Les gars de la revue du Nouveau Planète ont beau passer pour des énergumènes, ils ne sont pas assez barrés pour arriver à la hauteur d'
Antonin Artaud. Avec ce numéro, ils lui rendent un hommage qui aura peut-être vocation à faire découvrir son oeuvre polymorphe, indomptable.
Après un retour biographique obligatoire qui nous apprend qu'Artaud était mal fichu d'entrée de jeu, les rédacteurs nous promènent du théâtre au cinéma, de la littérature jusqu'au Mexique, dans les fumées vaporigènes du peyotl.
Artaud concevait le théâtre en rebours de la conception occidentale. Ses inspirations s'ancraient plus profondément dans les ressources orientales. « Je propose d'en revenir au théâtre à cette idée élémentaire, reprise par la psychanalyse moderne, qui consiste pour obtenir la guérison d'un malade à lui faire prendre l'attitude extérieure de l'état auquel on voudrait le ramener ». le théâtre devra être cathartique, absolu, cruel et dément. Signe d'une possession totale qui ne méprise ni le corps, ni l'esprit. Rien à voir avec ce théâtre bourgeois fait pour amuser ou rassurer. Un de ses amis et poète,
Henri Thomas, rapportait : « [
Antonin Artaud] refusait tout ce qu'on appelle Théâtre. Il refusait d'y aller. Ou il emportait un saucisson et un litre de rouge pour protester en bouffant au premier rang. le théâtre qui n'imposait pas la vision d'un intermédiaire. Mais comment remplir ce vide, ce hiatus terrible qui est dans la réalité ? »
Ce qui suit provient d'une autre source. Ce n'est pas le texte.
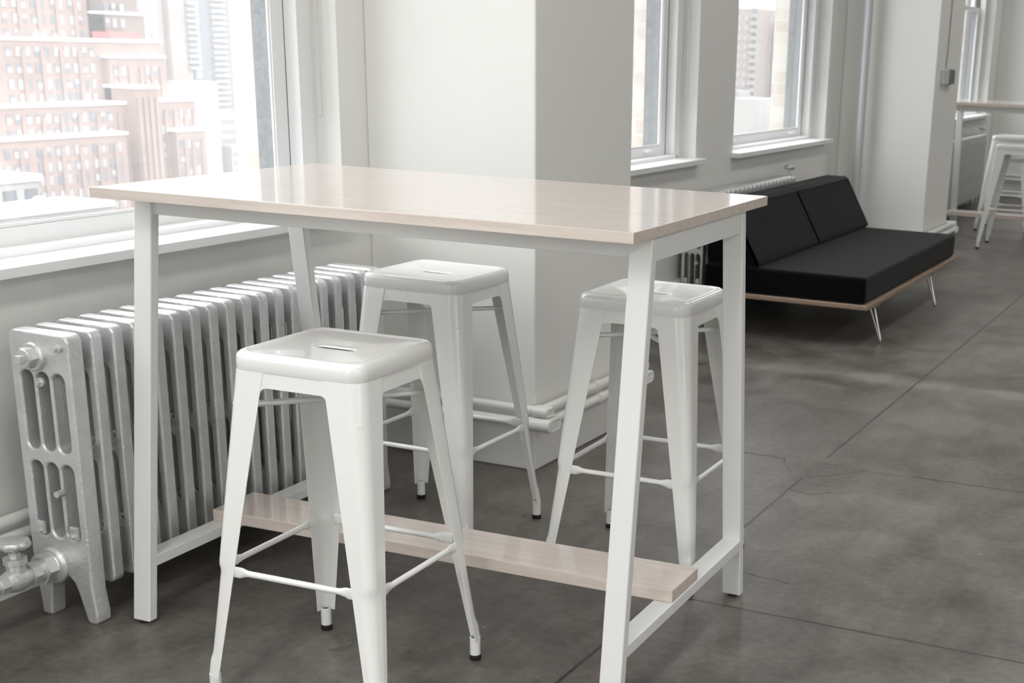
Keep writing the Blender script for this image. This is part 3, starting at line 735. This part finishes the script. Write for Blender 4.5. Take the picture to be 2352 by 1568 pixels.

Une fois que l'on a compris ça, on peut s'avancer plus loin sur le territoire d'Artaud. Une sélection de textes permet de se faire une idée plus précise de son oeuvre et quelques documents inédits (entretien avec
Henri Thomas le poète, entretien avec le docteur Ferdière, son dernier psychiatre, lettres à
Anaïs Nin) permettent de le percevoir dans sa nature vivante d'être social, en relation avec les autres.
Les contributeurs de la revue ont réussi s'ils donnent envie de happer
l'Ombilic des limbes, s'ils font sonner le carillon pour signaler que l'heure est venue.